- _DIRECTIVE_
Determine how many lines carry the word "Blender". Output that number only.
=====
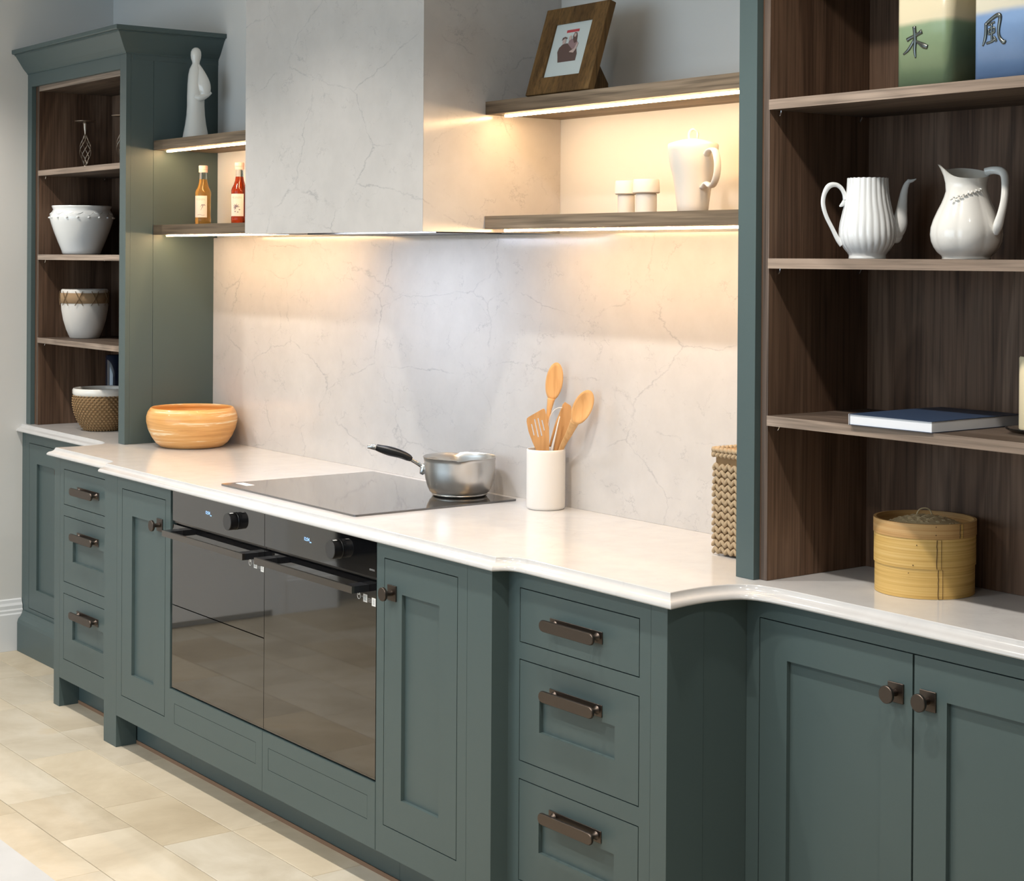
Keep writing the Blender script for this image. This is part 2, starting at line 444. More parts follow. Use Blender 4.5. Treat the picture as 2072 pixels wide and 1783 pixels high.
def knob1(parent, x, y, z):
    """square rose and turned disc knob as one sub-part"""
    bm = box(nb(), x-.020, x+.020, y-.004, y, z-.020, z+.020)
    es = bm.edges[:]; bmesh.ops.bevel(bm, geom=es, offset=.0008, segments=1, affect='EDGES')
    b2 = lathe(nb(), [(0, 0), (.0075, 0), (.007, .004), (.0062, .014), (.008, .019), (.0165, .0215), (.0178, .023), (.0178, .0285), (.0168, .0298), (0, .0298)], 32)
    xf(b2, (x, y-.004, z), rx=pi/2)
    me = D.meshes.new('t'); b2.to_mesh(me); b2.free(); bm.from_mesh(me); D.meshes.remove(me)
    return link('knob', bm, 'bronze', parent, smooth=True, autosmooth=.6)
def handle1(parent, x0, x1, y, z0, z1):
    """pull: flat back plate, two swelling stems, long stadium-shaped face bar"""
    zc = (z0+z1)/2; bm = box(nb(), x0, x1, y-.0025, y, z0, z1)
    bmesh.ops.bevel(bm, geom=bm.edges[:], offset=.0006, segments=1, affect='EDGES')
    hz = (z1-z0)/2
    for xs in (x0+.018, x1-.018):
        b2 = lathe(nb(), [(0, 0), (.010, 0), (.0062, .006), (.0055, .014), (.0075, .022), (.010, .026), (0, .026)], 20)
        xf(b2, (xs, y-.0025, zc), rx=pi/2); me = D.meshes.new('t'); b2.to_mesh(me); b2.free(); bm.from_mesh(me); D.meshes.remove(me)
    pts = []
    for s, xc in ((1, x1-.006), (-1, x0+.006)):
        for k in range(9):
            a = -pi/2 + pi*k/8
            pts.append((xc+s*(hz*cos(a)) - s*hz*.3, zc+s*hz*sin(a)))
    n0 = len(bm.verts)
    yb_, yf_ = y-.0255, y-.0325
    loops = []
    for yy, sc in ((yb_, .90), (yb_-.0015, 1), (yf_+.0022, 1), (yf_, .90)):
        cx = (x0+x1)/2
        loops.append([bm.verts.new((cx+(p[0]-cx)*(1-(1-sc)*.10), yy, zc+(p[1]-zc)*sc)) for p in pts])
    bm.faces.new(loops[0]); bm.faces.new(loops[-1][::-1])
    for A, B in zip(loops, loops[1:]):
        for i in range(len(A)): j = (i+1) % len(A); bm.faces.new((A[i], A[j], B[j], B[i]))
    return link('handle', bm, 'bronze', parent, smooth=True, autosmooth=.6)
def shaker(name, parent, x0, x1, z0, z1, ins, y, rec=.0105):
    """ins: (a0,a1,c0,c1) recess or None"""
    x0, x1 = min(x0, x1)+GAP, max(x0, x1)-GAP; z0 += GAP; z1 -= GAP
    if not ins:
        return link(name, box(nb(), x0, x1, y, y+.020, z0, z1), 'green', parent, bev=.0010)
    a0, a1 = min(ins[:2]), max(ins[:2])
    dr = link(name, ring(nb(), x0, x1, z0, z1, a0, a1, ins[2], ins[3], y, y+.020), 'green', parent, bev=.0008)
    link('recessed_panel', box(nb(), a0-.006, a1+.006, y+rec, y+.018, ins[2]-.006, ins[3]+.006), 'green', dr)
    return dr
def mx(s, a, b): return (a, b) if s > 0 else (-b, -a)

# ------------------------------------------------------------------ base cabinets
PL = .107
def door_unit(s, label):
    side = 'right' if s > 0 else 'left'
    t = thing('base_cabinet', label, 'cabinet')
    X = lambda a, b: mx(s, a, b)
    for a, b_, c, d_ in ((.6065, .642, PL, ZU), (.972, 1.0108, PL, ZU)): link('stile', box(nb(), *X(a, b_), F2, F2+.022, c, d_), 'green', t, bev=.0006)
    for c, d_ in ((PL, .181), (.870, ZU)): link('rail', box(nb(), *X(.642, .972), F2, F2+.022, c, d_), 'green', t)
    link('carcass', box(nb(), *X(.61, 1.09), F2+.023, -.02, PL, ZU-.002), 'painted_shade', t)
    link('pilaster', box(nb(), *X(1.0118, 1.112), F2, -.603, 0, ZU), 'green', t, bev=.0014)
    link('end_panel', box(nb(), *X(1.0925, 1.1115), -.6025, -.02, 0, ZU), 'green', t)
    link('plinth', box(nb(), *X(.6065, 1.0115), -.600, -.582, .012, PL), 'green', t)
    link('seal_strip', box(nb(), *X(.6065, 1.0115), -.603, -.582, 0, .012), 'brownstrip', t)
    dr = shaker('door', t, *X(.642, .972), .181, .870, X(.725, .893)+(.264, .787), F2)
    knob1(dr, s*.6815, F2, .785)
    return t
door_unit(-1, 'narrow teal cabinet with one shaker door, left of the ovens')
door_unit(1, 'narrow teal cabinet with one shaker door, right of the ovens')

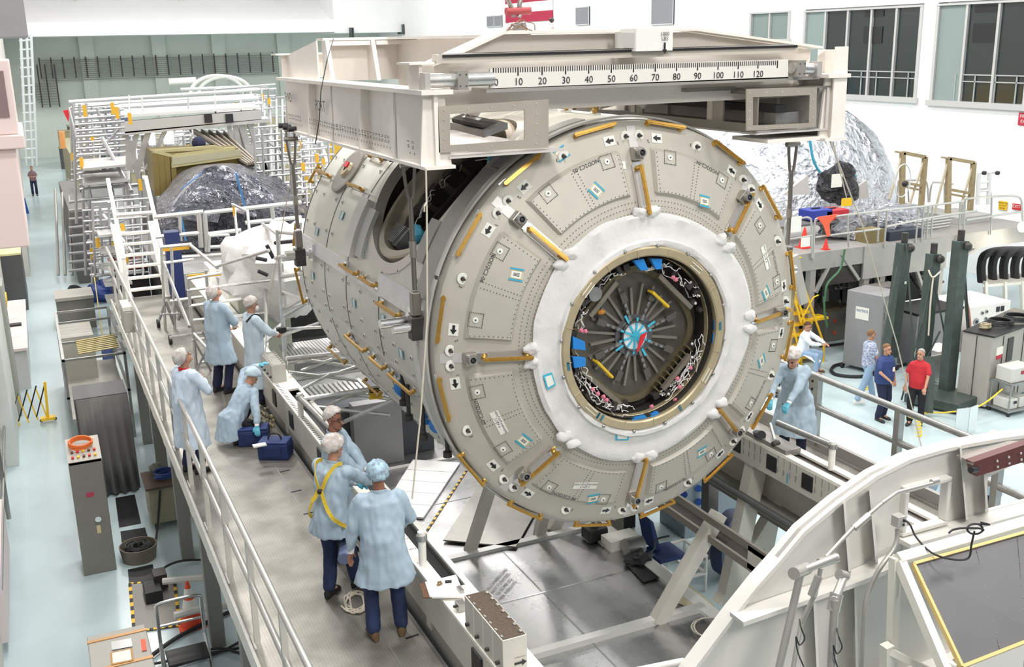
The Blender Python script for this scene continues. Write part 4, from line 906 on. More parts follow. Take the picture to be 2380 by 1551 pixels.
# right posts and braces, left ones behind
def frame_at(y, dk=stand):
    for x0, z0, x1, z1, w_ in ((7.72, zd, 8.12, 3.04, .24), (7.62, zd, 8.7, 2.62, .20), (6.62, zd, 7.55, 2.45, .18), (8.25, 1.3, 8.5, 2.7, .16)):
        sp(MB().bar((x0, y, z0), (x1, y, z1), w_, .10 + w_ * .3, (0, 1, 0)), 'leg_brace', dk)
    for x0, z0, x1, z1 in ((3.5, zd, 3.25, 3.0), (4.6, zd, 3.6, 2.5)): sp(MB().bar((x0, y, z0), (x1, y, z1), .18, .16, (0, 1, 0)), 'leg_brace', dk)
for y in (10.2, 13.2, 16.6, 6.6): frame_at(y)
sp(MB().bar((5.2, 13.1, zd), (5.9, 13.1, 2.95), .16, .12, (0, 1, 0)), 'leg_brace', stand); sp(MB().bar((6.35, 13.1, zd), (6.8, 13.1, 2.9), .16, .12, (0, 1, 0)), 'leg_brace', stand)
m2 = MB(); xb = 7.35
trk = mat('track_grey', (.27, .25, .22), .4, .5)
for dz, m_ in ((0, trk), (.14, trk)): sp(MB().box(xb - .02, xb + .02, 8.9, 12.5, 2.12 + dz * 1.9, 2.22 + dz * 1.9), 'track_rail', m_)
sp(MB().box(xb + .04, xb + .3, 8.9, 12.5, 2.1, 2.14), 'track_tray', dark)
for y in (8.95, 12.0): sp(MB().box(xb - .02, xb + .02, y, y + .35, 2.15, 2.45), 'track_plate', stand)
for z, x, h in ((2.15, 8.5, .28), (2.35, 8.1, .06)): sp(MB().box(x, x + .12, 6, 24, z, z + h), 'side_girder', mat('girder_dark', (.17, .16, .15), .5, .3))
sp(MB().cyl((7.9, 6.5, 2.62), (7.9, 24, 2.62), .05, 10), 'side_pipe', mat('pipe_dark', (.16, .16, .16), .4, .5))
# weight boxes on the beams
def wbox(x0, x1, y0, y1, z1, lab, bolts):
    t = thing('weight_box', lab, 'box', ((x0 + x1) / 2, (y0 + y1) / 2, zB)); build(MB().box(x0, x1, y0, y1, zB, z1), 'case', stand, t, bevel=.004)
    build(MB().box(x0 + .01, x1 - .01, y0 + .01, y1 - .01, z1, z1 + .004), 'lid', bolts, t)
    m2 = MB(); m3 = MB(); n = 7
    for k in range(n):
        y = y0 + .06 + (y1 - y0 - .12) * k / (n - 1); m2.ball((x0 + .02, y, z1 + .006), (.012, .02, .01), 8, 5); m2.ball((x1 - .03, y, z1 + .01), (.02, .02, .015), 8, 5)
    for k in range(4): y = y0 + .08 + (y1 - y0 - .16) * k / 3; m3.cyl((x0, y, zB + .08), (x0 - .03, y, zB + .08), .018, 8)
    each(m2, 'lid_bolt', mat('bolt_grey', (.35, .33, .30), .4, .6), t); each(m3, 'side_bolt', dark, t)
    for k in (1, 2, 3): y = y0 + (y1 - y0) * k / 4; build(MB().box(x0 - .002, x0, y - .003, y + .003, zB + .02, z1), 'joint_line', labelw, t)
    return t
t = wbox(2.97, 3.19, 6.83, 7.64, 3.74, 'off-white box with dark brown bolted lid on the near left stand beam', mat('lid_brown', (.10, .07, .05), .5, var=.4, vscale=40))
m2 = MB(); o_ = V((3.12, 6.825, 3.5)); m2.prism([(-.05, -.01), (.02, -.01), (.02, -.03), (.06, 0), (.02, .03), (.02, .01), (-.05, .01)], o_, X1, Z1, FN, .002); txt(m2, 'STARBOARD', .018, o_ + Z1 * .05, X1, Z1); build(m2, 'direction_arrow', black, t)
wbox(2.97, 3.19, 15.42, 16.2, 3.70, 'grey topped box on the far end of the left stand beam under the scaffold pole', mat('lid_grey', (.40, .39, .35), .5))
# stanchion stubs with clamps
def stub(x, y, h, lab, rp=None):
    t = thing('stanchion', lab, 'post', (x, y, zB)); build(MB().cyl((x, y, zB - .02), (x, y, zB + h), .04, 14), 'post', standw, t, smooth=True); build(MB().cyl((x, y, zB + h * .75), (x, y, zB + h * .9), .055, 14), 'clamp', steel, t, smooth=True)
    if rp: build(MB().cyl((x, y, zB + h * .82), rp, .042, 12), 'rail', steel, t, smooth=True)
p = AZ(983, 1313, zB); stub(p.x, p.y, .36, 'short white post in front of the blue capped man')
p = AZ(700, 968, zB); stub(p.x, p.y, .34, 'white corner post behind the man with glasses', (p.x + .1, p.y - 2.6, zB + .3))
p = AZ(1932, 1088, zB); stub(p.x, p.y, .34, 'white post on the right stand beam carrying a grey rail', (8.05, 9.75, zB + .34))
p = AZ(608, 845, zB); stub(p.x - .05, p.y, .35, 'thin white post beside the kneeling worker\'s raised glove')
# loose sheet, foam boards, striped tape on the deck
q = [AZ(*p, zd + .03) for p in ((1030, 1258), (1199, 1274), (1245, 1192), (1235, 1100), (1140, 1090))]; tag(build(MB().slab(q, (0, 0, .02)), 'steel_sheet', sheetd), 'dull grey loose metal sheet lying on the silver deck', 'sheet')
q = [AZ(*p, zd + .012) for p in ((960, 1072), (1069, 1079), (983, 1208), (880, 1200))]; fb = thing('foam_board', 'bright white jointed boards lying on the deck beside the module', 'board', sum(q, V()) / 4)
for k in range(5):
    a, b = k / 5, (k + .97) / 5; build(MB().slab([q[0].lerp(q[3], a), q[1].lerp(q[2], a), q[1].lerp(q[2], b), q[0].lerp(q[3], b)], (0, 0, .03)), 'board_panel', mat('foam_white', (.90, .90, .90), .5), fb)
a, b = AZ(1092, 1083, zd), AZ(984, 1248, zd); m2 = MB(); m3 = MB(); dd = (b - a); nn = 34
for k in range(nn):
    p = a + dd * (k / nn); q2 = a + dd * ((k + .98) / nn); (m2 if k % 2 else m3).bar(p + Z1 * .01, q2 + Z1 * .01, .035, .01, Z1)
tp = thing('hazard_tape', 'yellow and black striped tape line along the silver deck', 'tape', a); each(m2, 'black_stripe', black, tp); each(m3, 'yellow_stripe', yellow, tp)
# ---------------------------------------------------------------- walkways
wk = thing('walkway', 'left raised metal walkway with diamond tread where the workers stand', 'walkway', (2.15, 15, 0))
build(MB().box(1.36, 2.9, 6.0, 25.4, zW - .04, zW), 'tread', tread, wk); build(MB().box(1.33, 1.36, 6.0, 25.4, zW - .22, zW + .02), 'edge_channel', standw, wk); build(MB().box(2.9, 2.94, 6.0, 25.4, zW - .25, zW), 'inner_edge', mat('edge_dark', (.10, .095, .09), .5), wk)
build(MB().box(2.55, 2.56, 6.0, 16.5, zW, zW + .003), 'tread_seam', mat('seam_grey', (.35, .35, .34), .4, .6), wk)
for px, py in ((688, 1142), (718, 1193), (662, 1095), (958, 1480)):
    p = AZ(px, py, zW + .002); build(MB().obox(p, V((1, .12, 0)).normalized(), V((-.12, 1, 0)).normalized(), Z1, .07, .012, .003), 'slot', black, wk)
for y in (8, 11, 14, 17, 20, 23): build(MB().box(1.5, 1.7, y, y + .2, 0, zW - .1).box(1.4, 2.9, y + .05, y + .17, zW - .3, zW - .05), 'support', mat('support_grey', (.28, .27, .25), .5, .3), wk)
pipes = mat('rail_alu', (.60, .60, .57), .30, .75)
def railing(name, lab, x, ys, z0, tops, y0, y1, br=None, r=.031, pm=None):
    pm = pm or pipes; pw_ = .045 if pm is steel else .028
    t = thing(name, lab, 'railing', (x, (y0 + y1) / 2, z0))
    for z in tops: build(MB().cyl((x, y0, z), (x, y1, z), r, 10), 'rail', pm, t, smooth=True)
    for y in ys:
        build(MB().box(x - pw_, x + pw_, y - pw_, y + pw_, z0 - .35, tops[0]), 'post', pm, t)
        if br: b = build(MB().box(x - .05, x - .03, y - .12, y + .12, z0 - .42, z0 + .02), 'bracket', standw, t); build(MB().ball((x - .055, y, z0 - .2), .02, 6, 4), 'bolt', dark, b)
    return t
railing('guard_railing', 'silver two-rail guard railing along the outer edge of the left walkway', 1.42, [6.42 + 1.42 * k for k in range(14)], zW, (3.9, 3.42), 6.1, 26.2, True)
rw = thing('walkway', 'right raised walkway where the capped worker leans over the beam', 'walkway', (9, 12, 0))
build(MB().box(8.36, 9.7, 6, 24, zW - .04, zW), 'tread', tread, rw); build(MB().box(9.6, 9.66, 6, 24, zW, zW + .14), 'toe_board', mat('toe_grey', (.38, .36, .34), .4, .4), rw); build(MB().box(9.66, 9.7, 6, 24, zW - .3, zW), 'edge_channel', mat('girder_dark', (.17, .16, .15), .5, .3), rw)
for y in (8, 13, 18, 23): build(MB().box(9.4, 9.6, y, y + .2, 0, zW - .1), 'support', mat('girder_dark', (.17, .16, .15), .5, .3), rw)
railing('guard_railing', 'thick grey guard railing of the right walkway in front of the standing men', 9.6, [10.8, 9.28, 7.75, 12.3], zW, (3.82, 3.38), 6.5, 12.6, None, .045, steel)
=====
- _TASK OUTPUT_
2